Eine al-Qaida-nahe Gruppe zeichnete für den Anschlag verantwortlich. Es war die blutige Antwort auf eine Offensive der Armee, die vor zehn Tagen im Süden begann. Durch die Militäraktion, an der angeblich bis zu 25.000 Soldaten beteiligt sind, sollen Gebiete des „Emirats von Abyan“,  das von al-Qaida-Kämpfern kontrolliert wird, wieder unter die Souveränität der Regierung gebracht werden. Laut der Armee kamen bei der Offensive schwere Artillerie, Luftwaffe und selbst die Marine zum Einsatz, auch saudische Kampfjets sollen beteiligt sein. Die Offensive soll auf einen Plan zurückgehen, den die Armee mit US-Militärexperten ausgearbeitet hat.

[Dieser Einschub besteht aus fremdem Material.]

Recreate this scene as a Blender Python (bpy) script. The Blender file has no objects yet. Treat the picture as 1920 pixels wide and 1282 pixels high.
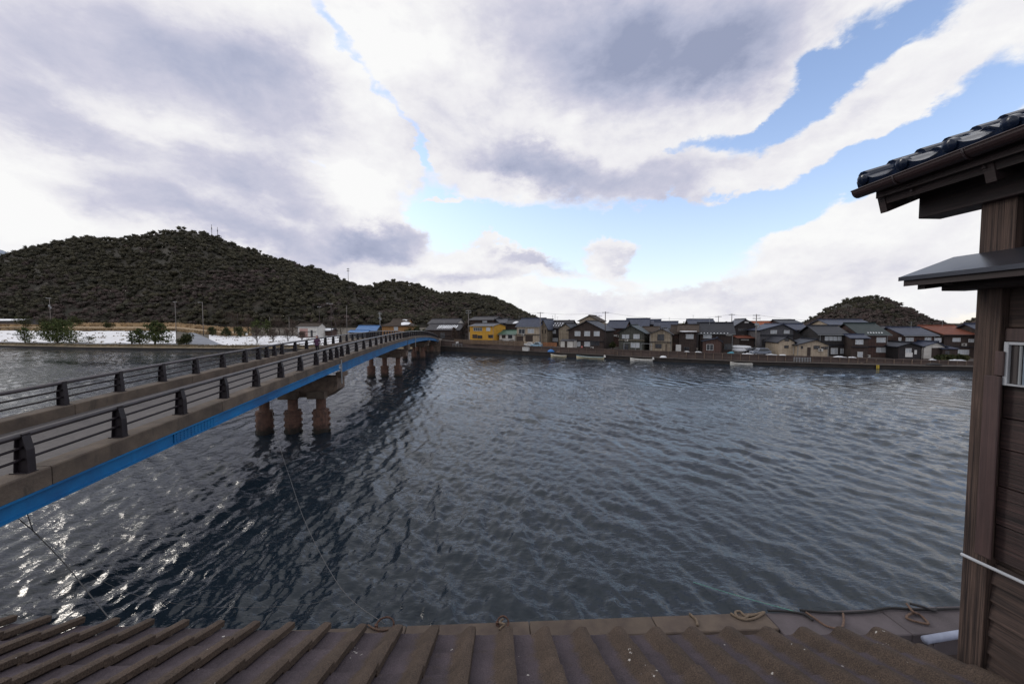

Der neue Präsident Abed Rabbo Mansour Hadi, der im Februar nach einem mehr als ein Jahr dauernden Aufstand das Amt von Ali Abdallah Saleh übernommen hat, kämpft derzeit an zwei Fronten: Er muss die Gebiete zurückerobern, die im Chaos des Arabischen Frühlings von al-Qaida-Kämpfern unter ihre Kontrolle gebracht wurden.

Al-Qaida hat das Machtvakuum in Sanaa genutzt, um ihren Einfluss auszubauen. Hadi hat gleich nach seiner Amtsübernahme den Krieg gegen die Terroristen als nationale Aufgabe bezeichnet. Gleichzeitig muss er die Armee, die er für letztere Aufgabe benötigt, immer noch von den Vertretern des alten Regimes säubern.

US-Berater ziehen die Fäden

Und im Hintergrund ziehen US-Militärberater die Fäden. Das wurde auch deutlich bei einem anderen Anschlag am Sonntag, als drei US-Militärberater in der Hafenstadt Hodeida von militanten Islamisten angegriffen wurden. Einer der US-Militärs wurde verletzt, auch hinter diesem Angriff steckte eine al-Qaida-nahe Gruppe.

Vor der neuesten Militäroffensive waren Verhandlungen zwischen der Regierung und den Militanten gescheitert. „Wir hatten zwei Bedingungen: den Rückzug der Armee und die Einführung der Scharia in Abyan. Letzteres wurde verweigert“,  erzählt Jalal Baleedi al-Murqashi, einer der lokalen al-Qaida-Kommandeure in einem Interview mit der jemenitischen Presse. Zwischen dem Sturz Salehs und der Amtsübernahme Hadis habe die Devise gegolten: „Sie haben uns nicht angegriffen und wir haben sie nicht bekämpft“. Diese Zeit ist nun definitiv vorbei.